At the same time, there has been a push from many quarters for research to generate more impact on society, and for more evidence of that impact. Within academia, this approach is most advanced in the UK’s “Research Excellence Framework”, which defines “impact” as an “effect on, change or benefit to the economy, society, culture, public policy or services, health, the environment or quality of life, beyond academia.” But many other academic research funding and evaluation approaches have likewise increased emphasis on influences beyond the academic. This concept of impact is wide-ranging; the effect, change, or benefit could be small or large, proximate or distal, ephemeral or long-lasting.

And there is also a large and growing body of “research for development,” “use-oriented research,” “transdisciplinary research,” etc. that explicitly aims to contribute to tangible changes in social, economic, and/or environmental conditions. Importantly from the perspective of evaluation, the research being assessed could be sufficient to cause the change or, much more likely, it could serve as one of many contributing factors within a complex system.

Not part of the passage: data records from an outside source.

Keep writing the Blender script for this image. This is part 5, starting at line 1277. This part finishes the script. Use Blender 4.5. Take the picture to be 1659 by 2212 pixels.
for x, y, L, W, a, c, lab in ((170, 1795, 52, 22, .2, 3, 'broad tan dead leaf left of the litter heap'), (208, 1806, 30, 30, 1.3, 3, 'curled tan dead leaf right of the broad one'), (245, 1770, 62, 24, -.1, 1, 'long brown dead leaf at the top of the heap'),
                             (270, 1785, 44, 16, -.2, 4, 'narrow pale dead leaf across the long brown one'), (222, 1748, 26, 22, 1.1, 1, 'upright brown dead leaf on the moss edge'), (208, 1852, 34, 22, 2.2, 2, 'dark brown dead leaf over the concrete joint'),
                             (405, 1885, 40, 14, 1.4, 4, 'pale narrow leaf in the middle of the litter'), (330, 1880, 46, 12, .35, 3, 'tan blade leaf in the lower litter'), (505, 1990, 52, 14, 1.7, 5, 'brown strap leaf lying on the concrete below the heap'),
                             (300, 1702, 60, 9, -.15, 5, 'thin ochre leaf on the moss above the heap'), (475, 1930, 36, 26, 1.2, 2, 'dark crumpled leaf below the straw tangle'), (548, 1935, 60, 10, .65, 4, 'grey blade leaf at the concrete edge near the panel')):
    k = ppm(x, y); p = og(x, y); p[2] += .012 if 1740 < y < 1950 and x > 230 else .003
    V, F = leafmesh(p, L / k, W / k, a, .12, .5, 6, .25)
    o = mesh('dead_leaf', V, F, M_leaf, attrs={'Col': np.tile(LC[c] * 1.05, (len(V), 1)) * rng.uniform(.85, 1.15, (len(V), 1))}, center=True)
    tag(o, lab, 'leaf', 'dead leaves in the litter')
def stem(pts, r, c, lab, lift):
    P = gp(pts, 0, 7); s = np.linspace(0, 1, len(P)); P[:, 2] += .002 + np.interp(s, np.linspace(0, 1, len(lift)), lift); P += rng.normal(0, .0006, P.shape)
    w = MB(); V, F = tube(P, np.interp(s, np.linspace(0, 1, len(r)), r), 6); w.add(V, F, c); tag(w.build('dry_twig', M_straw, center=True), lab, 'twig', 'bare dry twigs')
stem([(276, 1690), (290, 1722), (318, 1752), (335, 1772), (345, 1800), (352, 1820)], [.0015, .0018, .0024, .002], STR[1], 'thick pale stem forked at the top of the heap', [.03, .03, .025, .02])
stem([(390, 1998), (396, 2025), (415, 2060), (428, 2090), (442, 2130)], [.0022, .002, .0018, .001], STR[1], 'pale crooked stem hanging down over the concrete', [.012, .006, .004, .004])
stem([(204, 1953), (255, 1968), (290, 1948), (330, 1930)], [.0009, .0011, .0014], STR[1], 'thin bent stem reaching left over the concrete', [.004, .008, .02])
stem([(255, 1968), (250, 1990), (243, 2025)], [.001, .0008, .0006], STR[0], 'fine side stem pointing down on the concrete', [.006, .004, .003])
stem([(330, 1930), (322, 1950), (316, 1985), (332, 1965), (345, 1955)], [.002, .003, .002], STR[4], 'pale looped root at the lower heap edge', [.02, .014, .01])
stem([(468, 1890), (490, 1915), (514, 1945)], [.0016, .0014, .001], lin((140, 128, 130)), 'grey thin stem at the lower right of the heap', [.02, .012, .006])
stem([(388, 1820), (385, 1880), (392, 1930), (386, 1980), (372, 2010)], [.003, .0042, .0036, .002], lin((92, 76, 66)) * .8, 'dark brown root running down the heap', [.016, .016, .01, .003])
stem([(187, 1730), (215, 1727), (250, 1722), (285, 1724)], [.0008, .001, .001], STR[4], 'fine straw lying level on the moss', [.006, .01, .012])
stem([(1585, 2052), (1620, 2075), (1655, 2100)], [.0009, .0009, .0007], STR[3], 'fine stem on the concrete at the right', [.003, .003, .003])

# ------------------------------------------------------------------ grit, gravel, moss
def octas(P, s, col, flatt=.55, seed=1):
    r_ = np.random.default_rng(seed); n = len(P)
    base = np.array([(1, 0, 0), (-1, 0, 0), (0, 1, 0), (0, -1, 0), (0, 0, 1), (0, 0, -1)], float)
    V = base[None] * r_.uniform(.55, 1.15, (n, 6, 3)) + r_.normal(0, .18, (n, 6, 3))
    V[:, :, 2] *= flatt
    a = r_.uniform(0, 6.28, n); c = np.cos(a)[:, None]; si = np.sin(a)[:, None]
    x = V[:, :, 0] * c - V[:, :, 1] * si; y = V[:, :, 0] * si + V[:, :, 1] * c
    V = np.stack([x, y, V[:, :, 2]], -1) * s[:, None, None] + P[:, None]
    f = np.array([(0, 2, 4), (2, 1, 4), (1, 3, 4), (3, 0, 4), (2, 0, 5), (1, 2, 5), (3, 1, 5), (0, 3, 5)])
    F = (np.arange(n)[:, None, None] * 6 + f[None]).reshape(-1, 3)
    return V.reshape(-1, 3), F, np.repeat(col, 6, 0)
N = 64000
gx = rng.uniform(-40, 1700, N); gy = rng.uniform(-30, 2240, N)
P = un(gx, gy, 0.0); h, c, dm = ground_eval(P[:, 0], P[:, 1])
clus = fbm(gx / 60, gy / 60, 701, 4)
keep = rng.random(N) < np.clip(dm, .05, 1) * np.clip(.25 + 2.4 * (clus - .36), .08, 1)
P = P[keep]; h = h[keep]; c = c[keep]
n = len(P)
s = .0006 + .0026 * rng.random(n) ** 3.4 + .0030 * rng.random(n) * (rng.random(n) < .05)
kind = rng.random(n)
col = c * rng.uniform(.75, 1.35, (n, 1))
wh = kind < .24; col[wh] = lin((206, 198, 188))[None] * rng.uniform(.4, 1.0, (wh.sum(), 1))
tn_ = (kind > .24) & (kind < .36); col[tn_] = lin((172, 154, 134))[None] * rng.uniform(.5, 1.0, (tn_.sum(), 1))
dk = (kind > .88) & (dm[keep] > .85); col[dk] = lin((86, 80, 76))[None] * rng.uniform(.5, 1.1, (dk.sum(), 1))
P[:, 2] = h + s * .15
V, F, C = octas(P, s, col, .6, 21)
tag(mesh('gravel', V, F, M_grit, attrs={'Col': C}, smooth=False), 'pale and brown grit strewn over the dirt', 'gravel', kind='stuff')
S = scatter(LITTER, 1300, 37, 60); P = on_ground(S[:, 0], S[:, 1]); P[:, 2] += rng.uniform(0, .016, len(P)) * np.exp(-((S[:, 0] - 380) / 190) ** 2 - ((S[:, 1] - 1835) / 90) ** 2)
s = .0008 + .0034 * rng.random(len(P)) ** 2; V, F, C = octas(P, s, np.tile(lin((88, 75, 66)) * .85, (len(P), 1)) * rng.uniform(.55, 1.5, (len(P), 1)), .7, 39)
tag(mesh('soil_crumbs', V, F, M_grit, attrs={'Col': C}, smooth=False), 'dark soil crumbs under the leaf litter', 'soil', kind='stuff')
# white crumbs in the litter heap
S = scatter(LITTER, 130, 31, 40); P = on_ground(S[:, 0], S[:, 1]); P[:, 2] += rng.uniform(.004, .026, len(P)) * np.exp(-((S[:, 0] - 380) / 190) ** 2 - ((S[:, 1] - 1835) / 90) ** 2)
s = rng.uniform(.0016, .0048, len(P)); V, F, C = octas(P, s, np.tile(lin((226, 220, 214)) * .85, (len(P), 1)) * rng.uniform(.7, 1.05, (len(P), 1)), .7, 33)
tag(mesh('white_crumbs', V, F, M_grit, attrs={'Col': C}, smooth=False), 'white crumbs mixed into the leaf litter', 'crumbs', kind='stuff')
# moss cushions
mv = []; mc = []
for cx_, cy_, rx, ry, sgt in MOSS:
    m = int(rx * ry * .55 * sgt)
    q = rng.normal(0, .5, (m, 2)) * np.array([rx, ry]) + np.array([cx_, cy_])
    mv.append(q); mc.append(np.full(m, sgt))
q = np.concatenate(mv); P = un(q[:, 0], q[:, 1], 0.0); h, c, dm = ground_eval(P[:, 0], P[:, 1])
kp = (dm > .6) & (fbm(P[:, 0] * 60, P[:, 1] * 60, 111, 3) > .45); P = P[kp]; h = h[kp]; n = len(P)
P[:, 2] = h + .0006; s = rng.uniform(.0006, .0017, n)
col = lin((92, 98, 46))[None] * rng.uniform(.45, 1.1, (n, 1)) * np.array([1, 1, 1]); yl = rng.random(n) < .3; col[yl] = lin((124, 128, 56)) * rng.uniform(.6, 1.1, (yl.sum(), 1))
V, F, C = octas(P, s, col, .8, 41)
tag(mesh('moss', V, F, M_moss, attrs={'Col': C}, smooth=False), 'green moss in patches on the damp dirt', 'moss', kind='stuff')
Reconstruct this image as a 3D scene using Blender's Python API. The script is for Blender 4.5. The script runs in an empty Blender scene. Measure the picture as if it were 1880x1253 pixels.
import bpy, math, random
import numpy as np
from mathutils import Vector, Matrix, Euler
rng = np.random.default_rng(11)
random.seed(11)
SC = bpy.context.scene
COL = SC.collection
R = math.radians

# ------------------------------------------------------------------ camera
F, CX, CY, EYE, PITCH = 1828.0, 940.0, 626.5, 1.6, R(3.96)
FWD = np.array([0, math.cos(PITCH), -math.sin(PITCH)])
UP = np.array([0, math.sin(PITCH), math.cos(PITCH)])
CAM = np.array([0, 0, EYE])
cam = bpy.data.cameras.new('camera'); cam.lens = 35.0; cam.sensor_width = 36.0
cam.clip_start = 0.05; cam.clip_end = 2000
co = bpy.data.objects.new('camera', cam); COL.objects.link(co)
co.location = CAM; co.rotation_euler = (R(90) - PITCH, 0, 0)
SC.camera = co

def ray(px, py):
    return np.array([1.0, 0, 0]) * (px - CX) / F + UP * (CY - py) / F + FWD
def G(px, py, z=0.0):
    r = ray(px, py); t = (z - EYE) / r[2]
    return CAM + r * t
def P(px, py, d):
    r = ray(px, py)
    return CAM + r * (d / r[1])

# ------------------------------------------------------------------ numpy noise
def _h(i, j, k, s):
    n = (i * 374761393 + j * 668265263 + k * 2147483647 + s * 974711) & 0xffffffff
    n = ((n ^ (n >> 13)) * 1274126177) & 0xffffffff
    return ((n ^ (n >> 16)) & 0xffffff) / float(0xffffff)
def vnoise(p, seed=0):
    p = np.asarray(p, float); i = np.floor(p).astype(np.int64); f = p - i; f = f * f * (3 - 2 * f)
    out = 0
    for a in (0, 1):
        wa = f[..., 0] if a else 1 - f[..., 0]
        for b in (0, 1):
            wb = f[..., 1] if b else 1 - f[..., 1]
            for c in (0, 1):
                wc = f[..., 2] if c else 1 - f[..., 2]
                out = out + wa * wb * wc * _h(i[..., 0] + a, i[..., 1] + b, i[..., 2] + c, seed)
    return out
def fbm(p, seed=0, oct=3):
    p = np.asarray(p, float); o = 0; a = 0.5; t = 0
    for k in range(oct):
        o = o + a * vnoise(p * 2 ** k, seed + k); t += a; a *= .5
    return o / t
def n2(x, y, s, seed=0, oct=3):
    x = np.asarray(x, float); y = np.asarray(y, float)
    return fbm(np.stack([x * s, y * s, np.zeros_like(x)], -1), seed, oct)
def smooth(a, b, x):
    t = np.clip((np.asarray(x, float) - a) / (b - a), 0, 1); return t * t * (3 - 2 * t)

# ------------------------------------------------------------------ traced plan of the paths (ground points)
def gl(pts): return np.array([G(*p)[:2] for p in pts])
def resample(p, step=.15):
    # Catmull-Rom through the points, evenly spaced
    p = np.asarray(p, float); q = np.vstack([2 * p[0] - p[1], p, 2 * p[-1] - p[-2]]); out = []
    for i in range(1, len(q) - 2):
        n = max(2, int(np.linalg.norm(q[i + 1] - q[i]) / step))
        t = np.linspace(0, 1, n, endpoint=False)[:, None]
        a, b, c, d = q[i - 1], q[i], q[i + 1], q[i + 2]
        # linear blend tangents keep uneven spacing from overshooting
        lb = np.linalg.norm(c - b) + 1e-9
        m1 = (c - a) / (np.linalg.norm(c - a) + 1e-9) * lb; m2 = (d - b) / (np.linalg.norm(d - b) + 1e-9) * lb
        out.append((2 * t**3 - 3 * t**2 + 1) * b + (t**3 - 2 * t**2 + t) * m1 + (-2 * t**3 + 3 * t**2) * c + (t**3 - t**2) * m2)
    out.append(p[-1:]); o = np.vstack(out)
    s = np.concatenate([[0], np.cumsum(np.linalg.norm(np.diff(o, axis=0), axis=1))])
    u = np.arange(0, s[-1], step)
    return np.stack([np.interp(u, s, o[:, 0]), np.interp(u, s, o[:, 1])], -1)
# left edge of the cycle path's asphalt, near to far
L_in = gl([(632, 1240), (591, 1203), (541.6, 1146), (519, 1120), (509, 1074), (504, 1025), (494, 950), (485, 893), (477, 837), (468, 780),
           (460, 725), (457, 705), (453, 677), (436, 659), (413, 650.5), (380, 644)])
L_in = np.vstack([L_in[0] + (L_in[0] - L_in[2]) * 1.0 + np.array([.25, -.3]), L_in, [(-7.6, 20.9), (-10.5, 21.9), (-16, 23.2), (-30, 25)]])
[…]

I have been involved in a process of developing and implementing a new research assessment approach in a research-for-development context. Because much of this research is funded from international development assistance budgets, there has always been pressure from funders to demonstrate impact at mission level (i.e., poverty alleviation, increased food and nutrition security, and/or improved environmental condition). An organizational change process that promoted results-based management further increased this pressure and stimulated a series of responses including:

  • increased emphasis on modelling research within a theory of change;
  • concerted effort to conceptualize change as a process to which research contributes;
  • re-defining research quality beyond narrow disciplinary bounds;
  • defining research effects and related vocabulary by the nature of change;
  • developing theory-based evaluation approaches appropriate for interventions in complex systems;
  • training and engagement of staff to build capacity and help overcome natural concerns about the broader evaluation focus.

Management support and explicit policy measures, such as requiring new projects to develop explicit theories of change, have helped facilitate the transition.

While there are elements of this process that are unique to the context, many of the principles and many of the lessons are applicable to research assessment more generally.